-- BEGIN --
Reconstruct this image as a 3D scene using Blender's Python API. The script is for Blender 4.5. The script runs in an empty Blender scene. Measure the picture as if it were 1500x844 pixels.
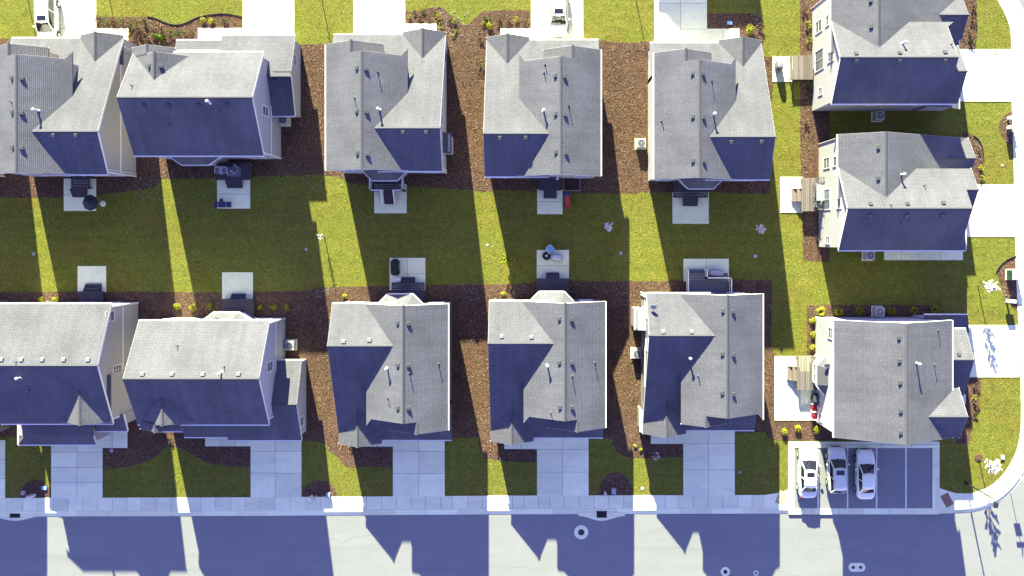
import bpy, bmesh, math, random
import numpy as np
from mathutils import Vector, Matrix
from mathutils.bvhtree import BVHTree
random.seed(7); rng = np.random.default_rng(11)
SC = bpy.context.scene
COL = SC.collection
S = 15.6            # photo pixels per metre on the ground
H = 75.0            # flying height of the camera
NX, NY = 785.0, 350.0   # the point straight below the camera
# ---------------------------------------------------------------- camera
cam = bpy.data.cameras.new('camera'); cam_o = bpy.data.objects.new('camera', cam); COL.objects.link(cam_o)
cam_o.location = (0, 0, H); cam_o.rotation_euler = (0, 0, 0)
cam.sensor_width = 36; cam.lens = 36 * H / (1500 / S)
cam.shift_x = (750 - NX) / 1500; cam.shift_y = -(422 - NY) / 1500
cam.clip_end = 3000; SC.camera = cam_o
# ---------------------------------------------------------------- light
COTY = 2.68; SKEW = 0.206
elev = math.atan(1 / (COTY * math.hypot(1, SKEW)))
to_sun = Vector((-SKEW, 1, 0)).normalized() * math.cos(elev) + Vector((0, 0, math.sin(elev)))
w = bpy.data.worlds.new('World'); SC.world = w; w.use_nodes = True
wn = w.node_tree; bg = wn.nodes['Background']
sky = wn.nodes.new('ShaderNodeTexSky'); sky.sky_type = 'NISHITA'; sky.sun_disc = False
sky.sun_elevation = elev; sky.sun_rotation = math.atan2(to_sun.x, to_sun.y)
sky.ozone_density = 3.0; sky.dust_density = 0.2; sky.air_density = 1.0
tint = wn.nodes.new('ShaderNodeMix'); tint.data_type = 'RGBA'; tint.blend_type = 'MULTIPLY'; tint.inputs[0].default_value = 1
tint.inputs[7].default_value = (.88, .615, 1.0, 1); wn.links.new(sky.outputs[0], tint.inputs[6]); wn.links.new(tint.outputs[2], bg.inputs[0]); bg.inputs[1].default_value = 0.091
sl = bpy.data.lights.new('sun', 'SUN'); sl.energy = 5.0; sl.angle = math.radians(0.5); sl.color = (0.99, 1.0, 0.71)
so = bpy.data.objects.new('sun', sl); COL.objects.link(so)
so.rotation_euler = (-to_sun).to_track_quat('-Z', 'Y').to_euler(); so.location = to_sun * 100
vs = SC.view_settings; vs.view_transform = 'Standard'; vs.look = 'None'; vs.gamma = 1; vs.use_curve_mapping = False
vs.exposure = 2.62
SC.render.engine = 'CYCLES'; SC.cycles.max_bounces = 5; SC.cycles.diffuse_bounces = 1

# ---------------------------------------------------------------- helpers
def U(px, h=0): return (px - NX) * (1 - h / H)          # photo x -> plan units (px, relative to nadir)
def V(py, h=0): return (py - NY) * (1 - h / H)
def W(px, py, h=0): return Vector((U(px, h) / S, -V(py, h) / S, h))
def pw(x, y, z=0): return Vector((x / S, -y / S, z))     # plan units -> world

def tag(o, label=None, cat=None, group=None, kind=None):
    if label: o['label'] = label
    if cat: o['category'] = cat
    if group: o['group'] = group
    if kind: o['kind'] = kind
    return o
def empty(name, loc, label, cat, group=None, rz=0):
    o = bpy.data.objects.new(name, None); COL.objects.link(o); o.location = loc; o.rotation_euler = (0, 0, rz)
    o.empty_display_size = .2
    bpy.context.view_layer.update() if False else None
    return tag(o, label, cat, group)

class MB:
    def __init__(s): s.v = []; s.f = []; s.uv = {}
    def add(s, vs, fs):
        n = len(s.v); s.v += [tuple(v) for v in vs]; s.f += [tuple(n + i for i in f) for f in fs]; return s
    def box(s, x0, y0, z0, x1, y1, z1):
        return s.hexa([(x0,y0),(x1,y0),(x1,y1),(x0,y1)], z0, z1)
    def hexa(s, poly, z0, z1):
        n = len(poly)
        vs = [(p[0], p[1], z0) for p in poly] + [(p[0], p[1], z1) for p in poly]
        fs = [tuple(range(n))[::-1], tuple(range(n, 2*n))] + [(i, (i+1) % n, n + (i+1) % n, n + i) for i in range(n)]
        return s.add(vs, fs)
    def solid(s, top, dz):           # top polygon (3D) + thickness downwards
        n = len(top); vs = [tuple(p) for p in top] + [(p[0], p[1], p[2] - dz) for p in top]
        fs = [tuple(range(n)), tuple(range(n, 2*n))[::-1]] + [(i, n + i, n + (i+1) % n, (i+1) % n) for i in range(n)]
        return s.add(vs, fs)
    def bar(s, a, b, w, h=None, up=(0, 0, 1)):   # box beam along a-b
        a = Vector(a); b = Vector(b); h = h or w; d = (b - a)
        if d.length < 1e-6: return s
        d.normalize(); up = Vector(up)
        if abs(d.dot(up)) > .98: up = Vector((1, 0, 0))
        sd = d.cross(up).normalized(); u = sd.cross(d)
        vs = []
        for p in (a, b):
            for i, j in ((-1,-1),(1,-1),(1,1),(-1,1)): vs.append(p + sd * i * w / 2 + u * j * h / 2)
        return s.add(vs, [(0,1,2,3),(7,6,5,4),(0,4,5,1),(1,5,6,2),(2,6,7,3),(3,7,4,0)])
    def tube(s, a, b, r0, r1=None, n=8, cap=True):
        a = Vector(a); b = Vector(b); r1 = r0 if r1 is None else r1; d = (b - a).normalized()
        up = Vector((0,0,1)) if abs(d.z) < .95 else Vector((1,0,0))
        sd = d.cross(up).normalized(); u = sd.cross(d); vs = []
        for p, r in ((a, r0), (b, r1)):
            for i in range(n):
                t = 2 * math.pi * i / n; vs.append(p + (sd * math.cos(t) + u * math.sin(t)) * r)
        fs = [(i, (i+1) % n, n + (i+1) % n, n + i) for i in range(n)]
        if cap: fs += [tuple(range(n))[::-1], tuple(range(n, 2*n))]
        return s.add(vs, fs)
    def lathe(s, c, prof, n=16):
        vs = []; fs = []
        for r, z in prof:
            for i in range(n):
                t = 2 * math.pi * i / n; vs.append((c[0] + r * math.cos(t), c[1] + r * math.sin(t), c[2] + z))
        m = len(prof)
        for k in range(m - 1):
            for i in range(n): fs.append((k*n+i, k*n+(i+1)%n, (k+1)*n+(i+1)%n, (k+1)*n+i))
        fs += [tuple(range(n))[::-1], tuple(range((m-1)*n, m*n))]
        return s.add(vs, fs)
    def build(s, name, mat, parent=None, smooth=False, bevel=0, recalc=True, sub=0):
        me = bpy.data.meshes.new(name); me.from_pydata(s.v, [], s.f)
        if recalc:
            bm = bmesh.new(); bm.from_mesh(me); bmesh.ops.recalc_face_normals(bm, faces=bm.faces); bm.to_mesh(me); bm.free()
        me.materials.append(mat)
        o = bpy.data.objects.new(name, me); COL.objects.link(o)
        if smooth:
            me.polygons.foreach_set('use_smooth', [True] * len(me.polygons))
        if bevel:
            m = o.modifiers.new('bevel', 'BEVEL'); m.width = bevel; m.segments = 2; m.limit_method = 'ANGLE'
        if sub:
            m = o.modifiers.new('sub', 'SUBSURF'); m.levels = sub; m.render_levels = sub
        if parent:
            o.parent = parent
            o.matrix_parent_inverse = chain(parent).inverted()
        return o
def chain(p):
    m = p.matrix_parent_inverse @ p.matrix_basis if p.parent else p.matrix_basis.copy()
    if p.parent: m = chain(p.parent) @ m
    return m
def place(o):  # matrix_basis of a fresh empty is up to date from loc / rot
    return o
# ---------------------------------------------------------------- materials
MATS = {}
def mat(name, col, rough=.85, noise=0.0, nscale=5, bump=0.0, bscale=40, metal=0.0, spec=.3, coat=0, detail=4, col2=None, fac=.5):
    if name in MATS: return MATS[name]
    m = bpy.data.materials.new(name); m.use_nodes = True; nt = m.node_tree; N = nt.nodes; L = nt.links
    b = N['Principled BSDF']; b.inputs['Roughness'].default_value = rough; b.inputs['Metallic'].default_value = metal
    b.inputs['Specular IOR Level'].default_value = spec
    if coat: b.inputs['Coat Weight'].default_value = coat
    b.inputs['Base Color'].default_value = (*col, 1)
    tc = N.new('ShaderNodeTexCoord')
    if noise or col2:
        t = N.new('ShaderNodeTexNoise'); t.inputs['Scale'].default_value = nscale; t.inputs['Detail'].default_value = detail
        L.new(tc.outputs['Object'], t.inputs[0])
        r = N.new('ShaderNodeValToRGB'); r.color_ramp.elements[0].position = .32; r.color_ramp.elements[1].position = .68
        c2 = col2 or tuple(min(1, c * (1 + noise)) for c in col); c1 = col if col2 else tuple(c * (1 - noise) for c in col)
        r.color_ramp.elements[0].color = (*c1, 1); r.color_ramp.elements[1].color = (*c2, 1)
        L.new(t.outputs[0], r.inputs[0]); L.new(r.outputs[0], b.inputs['Base Color'])
    if bump:
        t2 = N.new('ShaderNodeTexNoise'); t2.inputs['Scale'].default_value = bscale; t2.inputs['Detail'].default_value = 5
        L.new(tc.outputs['Object'], t2.inputs[0])
        bp = N.new('ShaderNodeBump'); bp.inputs['Strength'].default_value = bump; bp.inputs['Distance'].default_value = .05
        L.new(t2.outputs[0], bp.inputs['Height']); L.new(bp.outputs[0], b.inputs['Normal'])
    MATS[name] = m; return m

def layered(name, base, layers, rough=.95, bumps=(), spec=.05):
    """base colour + noise layers (scale, lo, hi, colour, factor, stretch)"""
    m = bpy.data.materials.new(name); m.use_nodes = True; nt = m.node_tree; N = nt.nodes; L = nt.links
    b = N['Principled BSDF']; b.inputs['Roughness'].default_value = rough; b.inputs['Specular IOR Level'].default_value = spec
    tc = N.new('ShaderNodeTexCoord'); cur = None
    for i, ly in enumerate(layers):
        sc, lo, hi, colr, fac = ly[:5]; st = ly[5] if len(ly) > 5 else (1, 1, 1)
        mp = N.new('ShaderNodeMapping'); mp.inputs['Scale'].default_value = st; mp.inputs['Location'].default_value = (i * 7.3, i * 3.1, 0)
        L.new(tc.outputs['Object'], mp.inputs[0])
        t = N.new('ShaderNodeTexNoise'); t.inputs['Scale'].default_value = sc; t.inputs['Detail'].default_value = 5; t.inputs['Roughness'].default_value = .6
        L.new(mp.outputs[0], t.inputs[0])
        mr = N.new('ShaderNodeMapRange'); mr.inputs[1].default_value = lo; mr.inputs[2].default_value = hi; mr.inputs[4].default_value = fac
        L.new(t.outputs[0], mr.inputs[0])
        mx = N.new('ShaderNodeMix'); mx.data_type = 'RGBA'; L.new(mr.outputs[0], mx.inputs[0])
        if cur is None: mx.inputs[6].default_value = (*base, 1)
        else: L.new(cur, mx.inputs[6])
        mx.inputs[7].default_value = (*colr, 1); cur = mx.outputs[2]
    if name == 'concrete':
        oi = N.new('ShaderNodeObjectInfo'); mr = N.new('ShaderNodeMapRange'); mr.inputs[3].default_value = .88; mr.inputs[4].default_value = 1.06; L.new(oi.outputs['Random'], mr.inputs[0])
        mx = N.new('ShaderNodeMix'); mx.data_type = 'RGBA'; mx.blend_type = 'MULTIPLY'; mx.inputs[0].default_value = 1; L.new(cur, mx.inputs[6]); L.new(mr.outputs[0], mx.inputs[7]); cur = mx.outputs[2]
    L.new(cur, b.inputs['Base Color'])
    prev = None
    for sc, st, dist in bumps:
        t = N.new('ShaderNodeTexNoise'); t.inputs['Scale'].default_value = sc; t.inputs['Detail'].default_value = 4
        L.new(tc.outputs['Object'], t.inputs[0])
        bp = N.new('ShaderNodeBump'); bp.inputs['Strength'].default_value = st; bp.inputs['Distance'].default_value = dist
        L.new(t.outputs[0], bp.inputs['Height'])
        if prev: L.new(prev, bp.inputs['Normal'])
        prev = bp.outputs[0]
    if prev: L.new(prev, b.inputs['Normal'])
    MATS[name] = m; return m

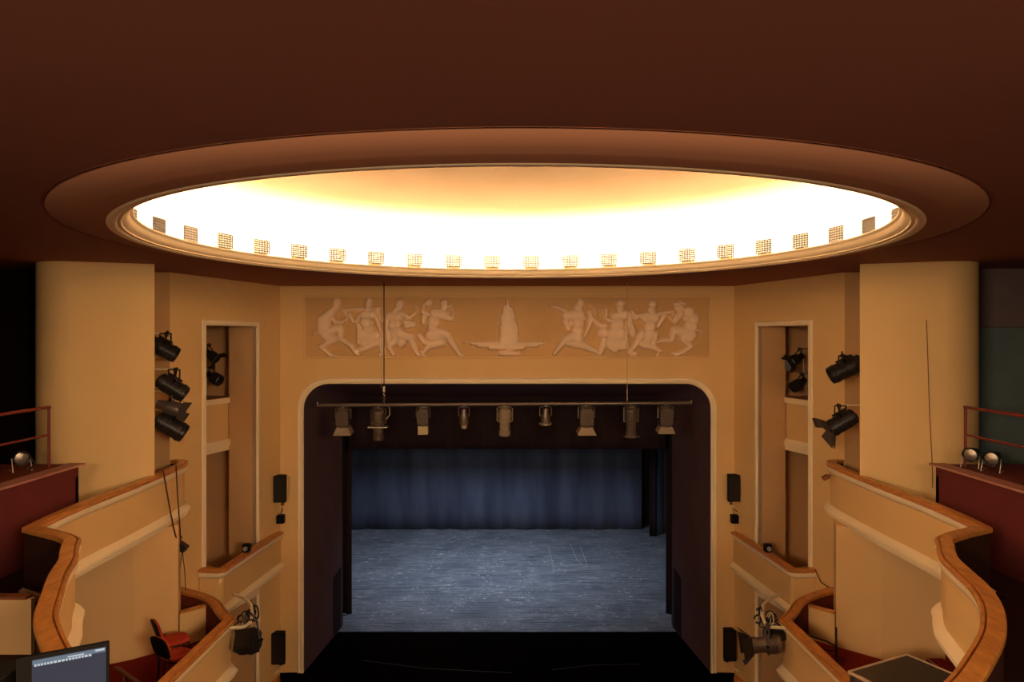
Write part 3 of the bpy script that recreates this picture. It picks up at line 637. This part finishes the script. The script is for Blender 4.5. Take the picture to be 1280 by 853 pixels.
-- END --
Copy all lines from the material that hold "scene".

**RESPONSE TO THIS EXERCISE:**
Reconstruct this image as a 3D scene using Blender's Python API. The script is for Blender 4.5. The script runs in an empty Blender scene. Measure the picture as if it were 1500x844 pixels.
SC = bpy.context.scene